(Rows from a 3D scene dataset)
>> START

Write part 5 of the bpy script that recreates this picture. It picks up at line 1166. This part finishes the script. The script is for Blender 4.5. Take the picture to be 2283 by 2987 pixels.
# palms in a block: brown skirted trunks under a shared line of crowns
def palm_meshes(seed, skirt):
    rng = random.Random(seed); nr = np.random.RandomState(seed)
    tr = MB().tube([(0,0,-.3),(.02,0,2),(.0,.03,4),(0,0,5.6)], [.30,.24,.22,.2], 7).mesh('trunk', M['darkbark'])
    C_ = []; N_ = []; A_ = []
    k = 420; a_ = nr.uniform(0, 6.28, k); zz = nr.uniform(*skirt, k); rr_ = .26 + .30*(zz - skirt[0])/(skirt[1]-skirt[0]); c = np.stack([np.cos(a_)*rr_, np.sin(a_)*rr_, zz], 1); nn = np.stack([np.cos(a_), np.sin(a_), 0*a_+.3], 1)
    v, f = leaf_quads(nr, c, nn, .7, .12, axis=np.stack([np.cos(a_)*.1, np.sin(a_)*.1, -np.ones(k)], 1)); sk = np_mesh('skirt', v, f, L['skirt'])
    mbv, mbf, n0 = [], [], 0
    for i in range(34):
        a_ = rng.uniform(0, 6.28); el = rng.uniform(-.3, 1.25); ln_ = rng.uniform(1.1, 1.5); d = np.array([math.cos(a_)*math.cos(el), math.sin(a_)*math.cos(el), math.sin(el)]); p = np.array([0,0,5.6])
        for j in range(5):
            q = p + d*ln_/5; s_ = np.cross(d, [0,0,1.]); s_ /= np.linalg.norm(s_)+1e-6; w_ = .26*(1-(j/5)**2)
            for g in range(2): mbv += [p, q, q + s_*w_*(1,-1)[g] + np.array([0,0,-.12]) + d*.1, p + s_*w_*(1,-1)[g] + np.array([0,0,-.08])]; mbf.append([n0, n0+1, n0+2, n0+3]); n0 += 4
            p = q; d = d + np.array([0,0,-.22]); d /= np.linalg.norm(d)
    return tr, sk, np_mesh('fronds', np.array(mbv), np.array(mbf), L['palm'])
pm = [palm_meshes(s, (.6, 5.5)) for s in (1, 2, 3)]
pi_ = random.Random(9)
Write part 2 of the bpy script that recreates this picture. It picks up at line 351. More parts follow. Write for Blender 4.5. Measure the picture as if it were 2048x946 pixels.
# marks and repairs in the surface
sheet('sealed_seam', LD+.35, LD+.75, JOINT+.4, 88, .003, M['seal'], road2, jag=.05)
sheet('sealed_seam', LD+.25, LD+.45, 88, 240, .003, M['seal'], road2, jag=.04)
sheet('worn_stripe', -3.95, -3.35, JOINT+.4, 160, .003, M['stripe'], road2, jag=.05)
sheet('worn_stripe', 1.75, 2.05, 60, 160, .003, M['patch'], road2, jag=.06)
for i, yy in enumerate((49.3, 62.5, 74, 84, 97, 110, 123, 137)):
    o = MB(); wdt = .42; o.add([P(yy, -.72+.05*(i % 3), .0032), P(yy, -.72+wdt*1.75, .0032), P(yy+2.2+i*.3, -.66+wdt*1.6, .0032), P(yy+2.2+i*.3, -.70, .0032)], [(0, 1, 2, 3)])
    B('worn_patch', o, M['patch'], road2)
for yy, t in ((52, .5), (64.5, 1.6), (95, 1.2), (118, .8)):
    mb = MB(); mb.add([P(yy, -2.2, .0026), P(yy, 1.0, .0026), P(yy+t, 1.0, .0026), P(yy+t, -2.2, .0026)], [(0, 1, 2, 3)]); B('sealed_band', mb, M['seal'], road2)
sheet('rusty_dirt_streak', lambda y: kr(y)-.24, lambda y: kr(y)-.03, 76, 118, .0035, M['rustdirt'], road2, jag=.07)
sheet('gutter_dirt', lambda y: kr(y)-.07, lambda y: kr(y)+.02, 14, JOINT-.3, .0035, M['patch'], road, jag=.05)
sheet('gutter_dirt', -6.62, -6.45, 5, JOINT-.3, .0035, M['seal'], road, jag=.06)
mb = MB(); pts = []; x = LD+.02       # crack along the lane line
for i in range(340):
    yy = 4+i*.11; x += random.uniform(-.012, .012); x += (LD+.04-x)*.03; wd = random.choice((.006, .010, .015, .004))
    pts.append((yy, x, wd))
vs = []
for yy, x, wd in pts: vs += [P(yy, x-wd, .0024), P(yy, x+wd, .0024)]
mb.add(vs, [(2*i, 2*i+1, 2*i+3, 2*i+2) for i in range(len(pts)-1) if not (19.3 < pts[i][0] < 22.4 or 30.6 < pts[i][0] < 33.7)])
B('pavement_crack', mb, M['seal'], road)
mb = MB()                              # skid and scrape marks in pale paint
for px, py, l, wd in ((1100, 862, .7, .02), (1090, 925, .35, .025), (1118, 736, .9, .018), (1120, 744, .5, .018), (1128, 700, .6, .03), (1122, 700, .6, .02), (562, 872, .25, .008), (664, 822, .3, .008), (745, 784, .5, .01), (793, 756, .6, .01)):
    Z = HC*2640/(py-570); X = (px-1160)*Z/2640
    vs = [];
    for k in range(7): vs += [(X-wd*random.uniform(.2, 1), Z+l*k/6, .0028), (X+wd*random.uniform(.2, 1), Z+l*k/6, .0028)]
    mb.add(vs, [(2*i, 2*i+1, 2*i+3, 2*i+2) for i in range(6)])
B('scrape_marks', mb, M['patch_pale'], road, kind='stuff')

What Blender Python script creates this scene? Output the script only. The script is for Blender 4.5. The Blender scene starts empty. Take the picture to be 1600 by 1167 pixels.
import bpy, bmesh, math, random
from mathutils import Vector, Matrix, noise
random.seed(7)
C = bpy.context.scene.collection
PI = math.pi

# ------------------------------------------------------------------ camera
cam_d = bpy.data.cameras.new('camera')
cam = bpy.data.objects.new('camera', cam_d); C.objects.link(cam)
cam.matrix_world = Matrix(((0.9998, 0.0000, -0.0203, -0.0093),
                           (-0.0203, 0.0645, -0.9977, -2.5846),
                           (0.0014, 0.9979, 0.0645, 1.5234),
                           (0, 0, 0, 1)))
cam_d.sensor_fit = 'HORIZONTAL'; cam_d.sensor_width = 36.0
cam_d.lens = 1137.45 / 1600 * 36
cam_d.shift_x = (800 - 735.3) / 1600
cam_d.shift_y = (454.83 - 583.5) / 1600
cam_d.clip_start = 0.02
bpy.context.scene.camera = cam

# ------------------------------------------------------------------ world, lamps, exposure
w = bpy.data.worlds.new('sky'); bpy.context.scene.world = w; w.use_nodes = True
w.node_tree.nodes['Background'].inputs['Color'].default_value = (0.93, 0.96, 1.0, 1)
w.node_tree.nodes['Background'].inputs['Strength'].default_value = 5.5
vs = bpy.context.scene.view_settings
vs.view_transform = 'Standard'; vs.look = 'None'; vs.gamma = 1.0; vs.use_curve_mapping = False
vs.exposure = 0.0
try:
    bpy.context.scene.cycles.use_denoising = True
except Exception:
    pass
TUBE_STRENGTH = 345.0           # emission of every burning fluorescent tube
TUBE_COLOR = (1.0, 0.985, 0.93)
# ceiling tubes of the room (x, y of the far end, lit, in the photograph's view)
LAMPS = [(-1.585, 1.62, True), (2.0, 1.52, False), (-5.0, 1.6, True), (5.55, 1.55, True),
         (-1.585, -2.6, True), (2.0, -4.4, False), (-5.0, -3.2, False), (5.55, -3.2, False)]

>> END

Task prompt — Go through the records above and retype each one exactly.

Result of this exercise —
Write part 5 of the bpy script that recreates this picture. It picks up at line 1166. This part finishes the script. The script is for Blender 4.5. Take the picture to be 2283 by 2987 pixels.
# palms in a block: brown skirted trunks under a shared line of crowns
def palm_meshes(seed, skirt):
    rng = random.Random(seed); nr = np.random.RandomState(seed)
    tr = MB().tube([(0,0,-.3),(.02,0,2),(.0,.03,4),(0,0,5.6)], [.30,.24,.22,.2], 7).mesh('trunk', M['darkbark'])
    C_ = []; N_ = []; A_ = []
    k = 420; a_ = nr.uniform(0, 6.28, k); zz = nr.uniform(*skirt, k); rr_ = .26 + .30*(zz - skirt[0])/(skirt[1]-skirt[0]); c = np.stack([np.cos(a_)*rr_, np.sin(a_)*rr_, zz], 1); nn = np.stack([np.cos(a_), np.sin(a_), 0*a_+.3], 1)
    v, f = leaf_quads(nr, c, nn, .7, .12, axis=np.stack([np.cos(a_)*.1, np.sin(a_)*.1, -np.ones(k)], 1)); sk = np_mesh('skirt', v, f, L['skirt'])
    mbv, mbf, n0 = [], [], 0
    for i in range(34):
        a_ = rng.uniform(0, 6.28); el = rng.uniform(-.3, 1.25); ln_ = rng.uniform(1.1, 1.5); d = np.array([math.cos(a_)*math.cos(el), math.sin(a_)*math.cos(el), math.sin(el)]); p = np.array([0,0,5.6])
        for j in range(5):
            q = p + d*ln_/5; s_ = np.cross(d, [0,0,1.]); s_ /= np.linalg.norm(s_)+1e-6; w_ = .26*(1-(j/5)**2)
            for g in range(2): mbv += [p, q, q + s_*w_*(1,-1)[g] + np.array([0,0,-.12]) + d*.1, p + s_*w_*(1,-1)[g] + np.array([0,0,-.08])]; mbf.append([n0, n0+1, n0+2, n0+3]); n0 += 4
            p = q; d = d + np.array([0,0,-.22]); d /= np.linalg.norm(d)
    return tr, sk, np_mesh('fronds', np.array(mbv), np.array(mbf), L['palm'])
pm = [palm_meshes(s, (.6, 5.5)) for s in (1, 2, 3)]
pi_ = random.Random(9)
Write part 2 of the bpy script that recreates this picture. It picks up at line 351. More parts follow. Write for Blender 4.5. Measure the picture as if it were 2048x946 pixels.
# marks and repairs in the surface
sheet('sealed_seam', LD+.35, LD+.75, JOINT+.4, 88, .003, M['seal'], road2, jag=.05)
sheet('sealed_seam', LD+.25, LD+.45, 88, 240, .003, M['seal'], road2, jag=.04)
sheet('worn_stripe', -3.95, -3.35, JOINT+.4, 160, .003, M['stripe'], road2, jag=.05)
sheet('worn_stripe', 1.75, 2.05, 60, 160, .003, M['patch'], road2, jag=.06)
for i, yy in enumerate((49.3, 62.5, 74, 84, 97, 110, 123, 137)):
    o = MB(); wdt = .42; o.add([P(yy, -.72+.05*(i % 3), .0032), P(yy, -.72+wdt*1.75, .0032), P(yy+2.2+i*.3, -.66+wdt*1.6, .0032), P(yy+2.2+i*.3, -.70, .0032)], [(0, 1, 2, 3)])
    B('worn_patch', o, M['patch'], road2)
for yy, t in ((52, .5), (64.5, 1.6), (95, 1.2), (118, .8)):
    mb = MB(); mb.add([P(yy, -2.2, .0026), P(yy, 1.0, .0026), P(yy+t, 1.0, .0026), P(yy+t, -2.2, .0026)], [(0, 1, 2, 3)]); B('sealed_band', mb, M['seal'], road2)
sheet('rusty_dirt_streak', lambda y: kr(y)-.24, lambda y: kr(y)-.03, 76, 118, .0035, M['rustdirt'], road2, jag=.07)
sheet('gutter_dirt', lambda y: kr(y)-.07, lambda y: kr(y)+.02, 14, JOINT-.3, .0035, M['patch'], road, jag=.05)
sheet('gutter_dirt', -6.62, -6.45, 5, JOINT-.3, .0035, M['seal'], road, jag=.06)
mb = MB(); pts = []; x = LD+.02       # crack along the lane line
for i in range(340):
    yy = 4+i*.11; x += random.uniform(-.012, .012); x += (LD+.04-x)*.03; wd = random.choice((.006, .010, .015, .004))
    pts.append((yy, x, wd))
vs = []
for yy, x, wd in pts: vs += [P(yy, x-wd, .0024), P(yy, x+wd, .0024)]
mb.add(vs, [(2*i, 2*i+1, 2*i+3, 2*i+2) for i in range(len(pts)-1) if not (19.3 < pts[i][0] < 22.4 or 30.6 < pts[i][0] < 33.7)])
B('pavement_crack', mb, M['seal'], road)
mb = MB()                              # skid and scrape marks in pale paint
for px, py, l, wd in ((1100, 862, .7, .02), (1090, 925, .35, .025), (1118, 736, .9, .018), (1120, 744, .5, .018), (1128, 700, .6, .03), (1122, 700, .6, .02), (562, 872, .25, .008), (664, 822, .3, .008), (745, 784, .5, .01), (793, 756, .6, .01)):
    Z = HC*2640/(py-570); X = (px-1160)*Z/2640
    vs = [];
    for k in range(7): vs += [(X-wd*random.uniform(.2, 1), Z+l*k/6, .0028), (X+wd*random.uniform(.2, 1), Z+l*k/6, .0028)]
    mb.add(vs, [(2*i, 2*i+1, 2*i+3, 2*i+2) for i in range(6)])
B('scrape_marks', mb, M['patch_pale'], road, kind='stuff')

What Blender Python script creates this scene? Output the script only. The script is for Blender 4.5. The Blender scene starts empty. Take the picture to be 1600 by 1167 pixels.
import bpy, bmesh, math, random
from mathutils import Vector, Matrix, noise
random.seed(7)
C = bpy.context.scene.collection
PI = math.pi

# ------------------------------------------------------------------ camera
cam_d = bpy.data.cameras.new('camera')
cam = bpy.data.objects.new('camera', cam_d); C.objects.link(cam)
cam.matrix_world = Matrix(((0.9998, 0.0000, -0.0203, -0.0093),
                           (-0.0203, 0.0645, -0.9977, -2.5846),
                           (0.0014, 0.9979, 0.0645, 1.5234),
                           (0, 0, 0, 1)))
cam_d.sensor_fit = 'HORIZONTAL'; cam_d.sensor_width = 36.0
cam_d.lens = 1137.45 / 1600 * 36
cam_d.shift_x = (800 - 735.3) / 1600
cam_d.shift_y = (454.83 - 583.5) / 1600
cam_d.clip_start = 0.02
bpy.context.scene.camera = cam

# ------------------------------------------------------------------ world, lamps, exposure
w = bpy.data.worlds.new('sky'); bpy.context.scene.world = w; w.use_nodes = True
w.node_tree.nodes['Background'].inputs['Color'].default_value = (0.93, 0.96, 1.0, 1)
w.node_tree.nodes['Background'].inputs['Strength'].default_value = 5.5
vs = bpy.context.scene.view_settings
vs.view_transform = 'Standard'; vs.look = 'None'; vs.gamma = 1.0; vs.use_curve_mapping = False
vs.exposure = 0.0
try:
    bpy.context.scene.cycles.use_denoising = True
except Exception:
    pass
TUBE_STRENGTH = 345.0           # emission of every burning fluorescent tube
TUBE_COLOR = (1.0, 0.985, 0.93)
# ceiling tubes of the room (x, y of the far end, lit, in the photograph's view)
LAMPS = [(-1.585, 1.62, True), (2.0, 1.52, False), (-5.0, 1.6, True), (5.55, 1.55, True),
         (-1.585, -2.6, True), (2.0, -4.4, False), (-5.0, -3.2, False), (5.55, -3.2, False)]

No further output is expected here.